Cuore di figlio. A chi gli fa notare le umili origini Denzel risponde: "La mia famiglia era ricca di spirito, mia madre, ha novant'anni, non aveva soldi ma mi ha fatto vedere tante cose diverse, tanta cultura, musica, arte. Perfino la Gioconda, quando venne a New York, anche se era tanta la folla che non siamo riusciti a entrare". Per intenderci la mamma di Denzel è quella che il giorno dopo l'Oscar gli disse "a me non importa chi sei porta fuori la spazzatura", e ora lui ride e rincara "perché il concetto per lei è "sono tua madre e quindi fu fai quel che dico io, con o senza Oscar".
L'amico Tony. "Torno volentieri a
lavorare con gli stessi registi - racconta Denzel - con Spike Lee è successo
quattro volte, con Tony Scott cinque, è un beneficio reciproco". E del
regista scomparso dice "era un grande amico e un grande cineasta con cui
amavo lavorare.

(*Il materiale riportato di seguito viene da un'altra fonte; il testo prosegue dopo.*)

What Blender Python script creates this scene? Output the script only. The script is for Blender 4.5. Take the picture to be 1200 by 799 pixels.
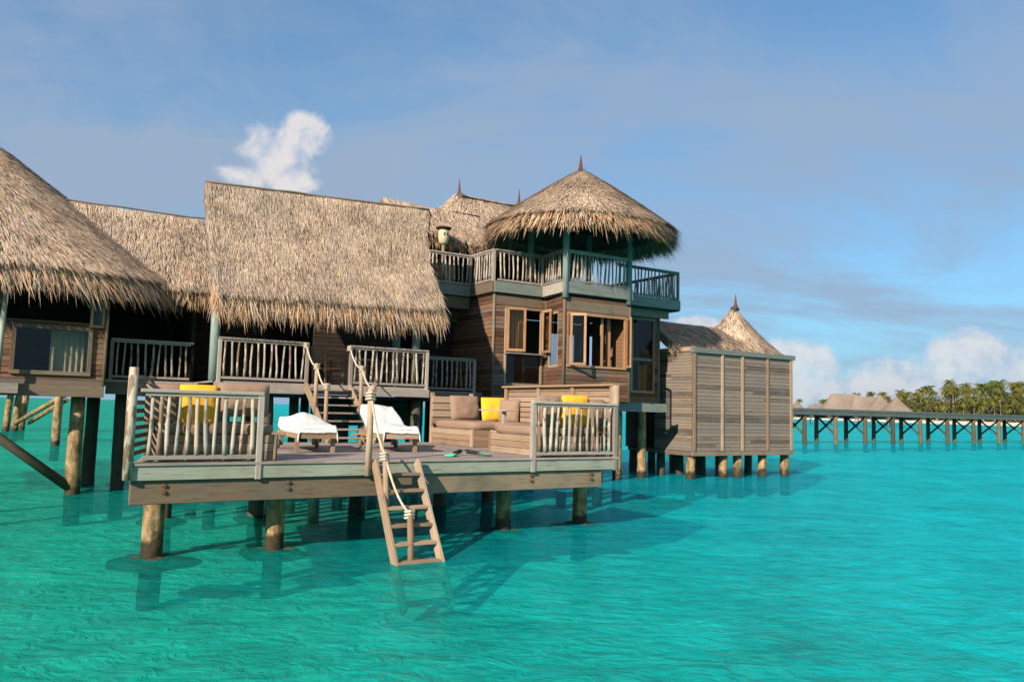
import bpy, math, random
from mathutils import Vector, noise
random.seed(7)
R=math.radians
sc=bpy.context.scene
for o in list(bpy.data.objects): bpy.data.objects.remove(o)
COL=sc.collection

# ------------------------------------------------------------------ camera, sky, sun, exposure
EYE=Vector((0,0,2.2)); PITCH=math.atan(80/930); ROLL=math.atan(.0245)
cam_d=bpy.data.cameras.new('camera'); cam=bpy.data.objects.new('camera',cam_d); COL.objects.link(cam)
cam_d.sensor_width=36; cam_d.sensor_fit='HORIZONTAL'; cam_d.lens=36*930/1200
cam_d.clip_start=.1; cam_d.clip_end=20000
_F=Vector((0,math.cos(PITCH),math.sin(PITCH))); _R=Vector((1,0,0)); _U=_R.cross(_F)
_r=_R*math.cos(ROLL)+_U*math.sin(ROLL); _u=_U*math.cos(ROLL)-_R*math.sin(ROLL)
from mathutils import Matrix
cam.matrix_world=Matrix(((_r.x,_u.x,-_F.x,EYE.x),(_r.y,_u.y,-_F.y,EYE.y),(_r.z,_u.z,-_F.z,EYE.z),(0,0,0,1)))
sc.camera=cam
SUN_DIR=Vector((-.55,-1.02,.58)).normalized()      # towards the sun
SUN_STRENGTH=4.4; SKY_STRENGTH=.10; EXPOSURE=.74
sun_d=bpy.data.lights.new('sun','SUN'); sun=bpy.data.objects.new('sun',sun_d); COL.objects.link(sun)
sun_d.energy=SUN_STRENGTH; sun_d.angle=R(.5); sun_d.color=(1,.89,.74)
sun.rotation_euler=SUN_DIR.to_track_quat('Z','Y').to_euler()
sc.view_settings.view_transform='Standard'; sc.view_settings.look='None'
sc.view_settings.exposure=EXPOSURE; sc.view_settings.gamma=1; sc.view_settings.use_curve_mapping=False
sc.render.resolution_x=1024; sc.render.resolution_y=681
try:
    sc.cycles.max_bounces=8; sc.cycles.transparent_max_bounces=16; sc.cycles.caustics_reflective=False; sc.cycles.caustics_refractive=False
except Exception: pass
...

Mi manca molto, avrà sempre un bel ricordo di lui e sono ancora
molto triste per il modo tragico con cui se ne è andato".
Il mio nome è Bond, Denzel Bond. Sui social media c'è ormai un partito che lo candida a prossimo 007 dopo Craig. Lui sorride, "tutto è nato in una intervista video in cui qualcuno mi chedevo se l'avrei fatto e io, scherzando, ho detto 'sì, lanciamo una campagna', solo che quando la cosa viene scritta si perde lo scherzo. Comunque se me lo chiedono lo faccio, se la sceneggiatura vale".
Magnifico Denzel, tra Leone e Kurosawa. Washington torna a lavorare con Fugua 13 anni dopo Training day, il cui poliziotto corrotto gli è valso l'Oscar. "Abbiamo subito ritrovato la sintonia, siamo come due musicisti jazz", dice Fuqua. E Denzel: "Dopo il pilota alcolizzato di Flight, un ruolo impegnativo, un film pesante, avevo voglia di leggerezza. Uno spettacolo a Broadway, ora The Equalizer e poi un western. Ma più che il remake di I magnifici sette di Sturges, Fuqua pensa a un film ispirato direttamente a I sette samurai di Akira Kurosawa. E mi ha dato da vedere una montagna di film, da Kurosawa a Il buono, il brutto e il cattivo e tanti altri. Ma non ho ancora avuto il tempo di fare i compiti".